Whisk together flour, spice, baking soda, baking powder and salt in a large bowl.

Cream the butter and sugar together to fluffy yellow, about 3 minutes.

Add the eggs one at a time, blending well after each addition.

Stir in the pumpkin puree.

Add the flour mixture into the batter about a cup at a time.

Fold in the chocolate chunks.

Pour into a prepared Lucinda's Wood Cake Box

Bake at 300 for 90 minutes.


I like it plain, but you can add a ganache glaze to dress it up. And add even more chocolaty flavor.



Ganache Glaze

1 cup heavy cream
9 ounces chopped chocolate
1 tablespoon butter

Add the chocolate and butter to a small bowl.

Heat the heavy cream till it steam, but don't let it boil.

Pour the hot cream over the chocolate and butter.

Let it melt, then stir the mixture until smooth, bout 2 minutes.

Let it sit for about 5 minutes, then pour over the cake.


This cake travels really well, so bake one up and send it to someone you love.

10 January 2009

Chocolate Chipotle Cake

Chocolate Chipotle Cake is not for the faint of heart. Out of the box it looks like any dense, rich, chocolate cake, but one bite tells you this is not Grandma’s chocolate cake! I use my Wood Cake Box to bake this hot and creamy treat.

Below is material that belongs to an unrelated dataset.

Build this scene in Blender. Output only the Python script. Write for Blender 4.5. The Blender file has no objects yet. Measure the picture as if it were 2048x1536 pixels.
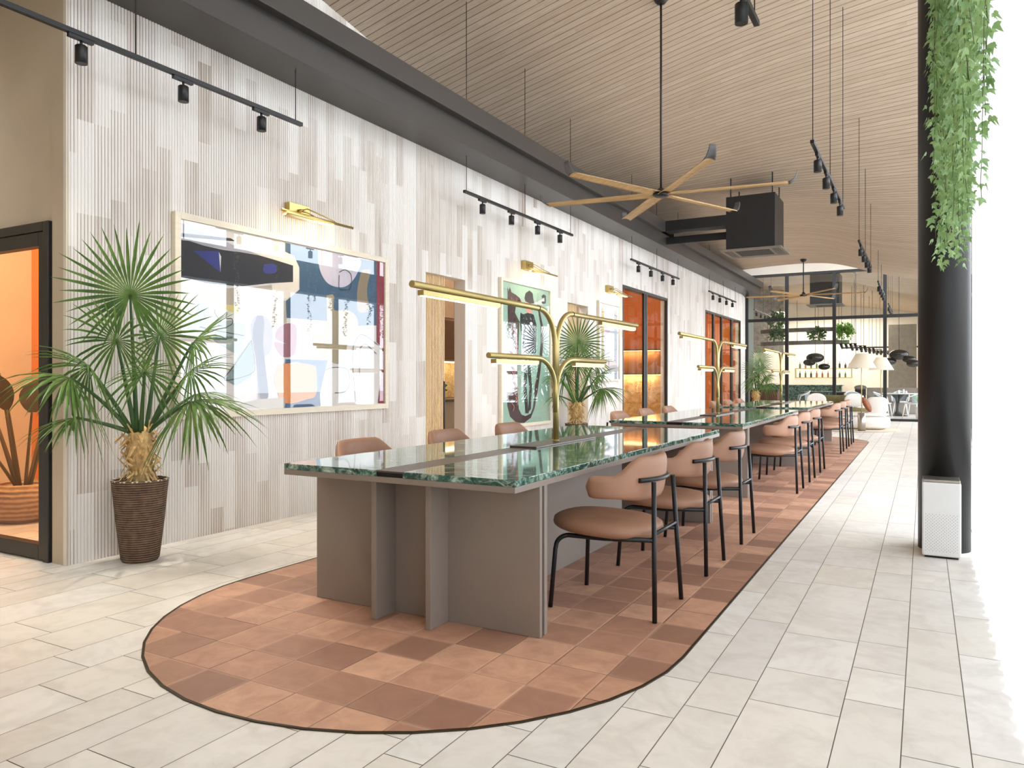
import bpy, bmesh, math, random
from mathutils import Vector, Matrix
R = math.radians
PI = math.pi
scene = bpy.context.scene
COL = scene.collection

# ------------------------------------------------------------------ helpers
def lin(c):
    c = c / 255.0
    return c / 12.92 if c <= 0.04045 else ((c + 0.055) / 1.055) ** 2.4

def rgb(r, g, b, a=1.0):
    return (lin(r), lin(g), lin(b), a)

class NG:
    """small node-graph writer"""
    def __init__(self, name):
        self.m = bpy.data.materials.new(name)
        self.m.use_nodes = True
        self.t = self.m.node_tree
        self.t.nodes.clear()
        self.out = self.n('ShaderNodeOutputMaterial')
    def n(self, kind, **kw):
        x = self.t.nodes.new(kind)
        for k, v in kw.items():
            setattr(x, k, v)
        return x
    def link(self, a, b):
        self.t.links.new(a, b)
    def set(self, sock, v):
        if isinstance(v, bpy.types.NodeSocket):
            self.link(v, sock)
        else:
            sock.default_value = v
    def math(self, op, a, b=None, c=None, clamp=False):
        x = self.n('ShaderNodeMath', operation=op, use_clamp=clamp)
        self.set(x.inputs[0], a)
        if b is not None: self.set(x.inputs[1], b)
        if c is not None: self.set(x.inputs[2], c)
        return x.outputs[0]
    def coord(self, kind='Object'):
        return self.n('ShaderNodeTexCoord').outputs[kind]
    def sep(self, v):
        x = self.n('ShaderNodeSeparateXYZ'); self.link(v, x.inputs[0]); return x.outputs
    def comb(self, x=0, y=0, z=0):
        c = self.n('ShaderNodeCombineXYZ')
        for i, v in enumerate((x, y, z)): self.set(c.inputs[i], v)
        return c.outputs[0]
    def mapping(self, v, scale=(1, 1, 1), loc=(0, 0, 0), rot=(0, 0, 0)):
        x = self.n('ShaderNodeMapping'); self.link(v, x.inputs[0])
        x.inputs['Scale'].default_value = scale; x.inputs['Location'].default_value = loc
        x.inputs['Rotation'].default_value = rot
        return x.outputs[0]
    def noise(self, v, scale=5, detail=4, rough=0.55, dist=0.0):
        x = self.n('ShaderNodeTexNoise'); self.link(v, x.inputs['Vector'])
        x.inputs['Scale'].default_value = scale; x.inputs['Detail'].default_value = detail
        x.inputs['Roughness'].default_value = rough; x.inputs['Distortion'].default_value = dist
        return x.outputs[0]
    def white(self, v):
        x = self.n('ShaderNodeTexWhiteNoise', noise_dimensions='3D'); self.link(v, x.inputs['Vector'])
        return x.outputs[0]
    def ramp(self, f, stops):
        x = self.n('ShaderNodeValToRGB'); self.link(f, x.inputs[0])
        e = x.color_ramp.elements
        while len(e) < len(stops): e.new(0.5)
        for i, (p, c) in enumerate(stops):
            e[i].position = p; e[i].color = c
        return x.outputs[0]
    def mix(self, f, a, b, mode='MIX'):
        x = self.n('ShaderNodeMix', data_type='RGBA', blend_type=mode)
        self.set(x.inputs[0], f); self.set(x.inputs[6], a); self.set(x.inputs[7], b)
        return x.outputs[2]
    def bump(self, h, strength=0.3, dist=0.01):
        x = self.n('ShaderNodeBump'); x.inputs['Strength'].default_value = strength
        x.inputs['Distance'].default_value = dist
        self.link(h, x.inputs['Height'])
        return x.outputs[0]
    def principled(self, color=(0.8, 0.8, 0.8, 1), rough=0.5, metal=0.0, normal=None, **kw):
        x = self.n('ShaderNodeBsdfPrincipled')
        self.set(x.inputs['Base Color'], color); self.set(x.inputs['Roughness'], rough)
        self.set(x.inputs['Metallic'], metal)
        if normal is not None: self.link(normal, x.inputs['Normal'])
        for k, v in kw.items(): self.set(x.inputs[k.replace('_', ' ')], v)
        return x.outputs[0]
    def done(self, shader):
        self.link(shader, self.out.inputs[0]); return self.m

def simple(name, c, rough=0.5, metal=0.0, var=0.10, scale=6.0, bump=0.0, bscale=60, stretch=(1, 1, 1), **kw):
    """procedural material: colour slightly varied by noise, optional bump"""
    g = NG(name)
    v = g.mapping(g.coord(), stretch)
    f = g.noise(v, scale, 4)
    d = tuple(x * (1 - var) for x in c[:3]) + (1,)
    e = tuple(min(1, x * (1 + var)) for x in c[:3]) + (1,)
    col = g.ramp(f, [(0.3, d), (0.7, e)])
    nrm = g.bump(g.noise(v, bscale, 3), bump, 0.004) if bump else None
    return g.done(g.principled(col, rough, metal, nrm, **kw))

def emit(name, c, s):
    g = NG(name)
    x = g.n('ShaderNodeEmission'); x.inputs[0].default_value = c; x.inputs[1].default_value = s
    return g.done(x.outputs[0])

def glass(name, tint=(1, 1, 1, 1), refl=1.0, ior=1.5):
    """flat pane: clear transmission plus fresnel mirror"""
    g = NG(name)
    tr = g.n('ShaderNodeBsdfTransparent'); tr.inputs[0].default_value = tint
    gl = g.n('ShaderNodeBsdfGlossy'); gl.inputs['Roughness'].default_value = 0.0
    gl.inputs[0].default_value = (1, 1, 1, 1)
    lw = g.n('ShaderNodeLayerWeight'); lw.inputs[0].default_value = 0.5
    f = g.math('MULTIPLY', g.math('ADD', g.math('MULTIPLY', g.math('POWER', lw.outputs['Facing'], 5.0), 0.95), 0.045), refl, clamp=True)
    mx = g.n('ShaderNodeMixShader')
    g.link(f, mx.inputs[0]); g.link(tr.outputs[0], mx.inputs[1]); g.link(gl.outputs[0], mx.inputs[2])
    return g.done(mx.outputs[0])

class MB:
    """collects shapes into ONE mesh"""
    def __init__(self):
        self.v = []; self.f = []; self.mi = []; self.sm = []
    def add(self, vs, fs, mi=0, smooth=False):
        b = len(self.v)
        self.v += [tuple(p) for p in vs]
        for f in fs:
            self.f.append([i + b for i in f]); self.mi.append(mi); self.sm.append(smooth)
        return self
    def box(self, x0, x1, y0, y1, z0, z1, mi=0):
        vs = [(x, y, z) for z in (z0, z1) for y in (y0, y1) for x in (x0, x1)]
        fs = [(0, 2, 3, 1), (4, 5, 7, 6), (0, 1, 5, 4), (2, 6, 7, 3), (0, 4, 6, 2), (1, 3, 7, 5)]
        return self.add(vs, fs, mi)
    def bbox(self, x0, x1, y0, y1, z0, z1, r=0.004, mi=0):
        """box with chamfered edges"""
        bm = bmesh.new()
        bmesh.ops.create_cube(bm, size=1)
        for q in bm.verts:
            q.co = Vector(((x0 + x1) / 2 + q.co.x * (x1 - x0), (y0 + y1) / 2 + q.co.y * (y1 - y0), (z0 + z1) / 2 + q.co.z * (z1 - z0)))
        bmesh.ops.bevel(bm, geom=list(bm.edges), offset=r, segments=2, affect='EDGES', profile=0.5)
        bm.verts.index_update()
        self.add([q.co[:] for q in bm.verts], [[q.index for q in f.verts] for f in bm.faces], mi)
        bm.free(); return self
    def tube(self, pts, r, n=8, mi=0, cap=True, smooth=True):
        pts = [Vector(p) for p in pts]
        rs = r if isinstance(r, (list, tuple)) else [r] * len(pts)
        rings = []; up = None
        for i, p in enumerate(pts):
            a = pts[max(i - 1, 0)]; b = pts[min(i + 1, len(pts) - 1)]
            t = (b - a).normalized()
            if up is None:
                up = t.orthogonal().normalized()
            else:
                up = (up - t * up.dot(t))
                up = up.normalized() if up.length > 1e-6 else t.orthogonal().normalized()
            w = t.cross(up)
            rings.append([p + (up * math.cos(2 * PI * k / n) + w * math.sin(2 * PI * k / n)) * rs[i] for k in range(n)])
        vs = [q for ring in rings for q in ring]
        fs = []
        for i in range(len(pts) - 1):
            for k in range(n):
                fs.append((i * n + k, i * n + (k + 1) % n, (i + 1) * n + (k + 1) % n, (i + 1) * n + k))
        self.add(vs, fs, mi, smooth)
        if cap:
            b = len(self.v) - len(vs)
            self.f.append([b + k for k in range(n)][::-1]); self.mi.append(mi); self.sm.append(False)
            self.f.append([b + (len(pts) - 1) * n + k for k in range(n)]); self.mi.append(mi); self.sm.append(False)
        return self
    def lathe(self, prof, n=24, c=(0, 0, 0), mi=0, smooth=True, cap=True):
        vs = []
        for r, z in prof:
            for k in range(n):
                a = 2 * PI * k / n
                vs.append((c[0] + r * math.cos(a), c[1] + r * math.sin(a), c[2] + z))
        fs = []
        m = len(prof)
        for i in range(m - 1):
            for k in range(n):
                fs.append((i * n + k, i * n + (k + 1) % n, (i + 1) * n + (k + 1) % n, (i + 1) * n + k))
        self.add(vs, fs, mi, smooth)
        if cap:
            b = len(self.v) - len(vs)
            if prof[0][0] > 1e-5: self.f.append([b + k for k in range(n)][::-1]); self.mi.append(mi); self.sm.append(False)
            if prof[-1][0] > 1e-5: self.f.append([b + (m - 1) * n + k for k in range(n)]); self.mi.append(mi); self.sm.append(False)
        return self
    def pad(self, c, sx, sy, sz, e=2.6, ez=2.2, nu=28, nv=10, mi=0, M=None):
        """soft cushion: superellipsoid"""
        def sp(x, p): return math.copysign(abs(x) ** p, x)
        vs = []
        for j in range(nv + 1):
            ph = -PI / 2 + PI * j / nv
            for k in range(nu):
                th = 2 * PI * k / nu
                p = Vector((sx * sp(math.cos(ph), 2 / ez) * sp(math.cos(th), 2 / e), sy * sp(math.cos(ph), 2 / ez) * sp(math.sin(th), 2 / e), sz * sp(math.sin(ph), 2 / ez)))
                if M is not None: p = M @ p
                vs.append(p + Vector(c))
        fs = []
        for j in range(nv):
            for k in range(nu):
                fs.append((j * nu + k, j * nu + (k + 1) % nu, (j + 1) * nu + (k + 1) % nu, (j + 1) * nu + k))
        return self.add(vs, fs, mi, True)
    def build(self, name, mats, parent=None):
        me = bpy.data.meshes.new(name)
        me.from_pydata(self.v, [], self.f)
        if not isinstance(mats, (list, tuple)): mats = [mats]
        for m in mats: me.materials.append(m)
        me.polygons.foreach_set('material_index', self.mi)
        me.polygons.foreach_set('use_smooth', self.sm)
        me.update()
        o = bpy.data.objects.new(name, me)
        COL.objects.link(o)
        if parent is not None: o.parent = parent
        return o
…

The secret ingredient in this cake is the adobo sauce. Adobo sauce can be found in specialty shops and in the Mexican food section of most groceries. Adobo sauce is made from dried red jalapeño peppers known as chipoltles, some tomato and spices. You will generally find it in a 7 ounce can. For this recipe, you need to remove the solids from the peppers, leaving a smooth, thick puree. Place a mesh strainer over a bowl and force the peppers and sauce through the strainer, leaving a thick paste of pure pepper essence to give this cake its powerful punch.

Chocolate Chipotle Cake

3/4 cup unsalted butter
5 tablespoons orange juice
1 cup sugar
10 ounces dark chocolate (56%)
4 eggs
1 7 ounce can adobo
1/4 cup plain flour
1/8 teaspoon salt


Place the adobo in a mesh strainer and remove the solids.

Combine the sugar and orange juice and bring to a boil, to form a light syrup.

Break up the chocolate and place in a large bowl.

Pour the syrup over the chocolate and stir till melted.

Add the butter and continue stirring till melted.

Add your eggs one at a time, incorporating thoroughly after each addition.

Add the adobo puree, the flour and salt until just incorporated.

Pour into the lined wood cake box and bake at 300 degrees for 90 until just firm in the center.

Serve with a spoon of crème fraiche or whipped cream, as milk solids help to cool the heat.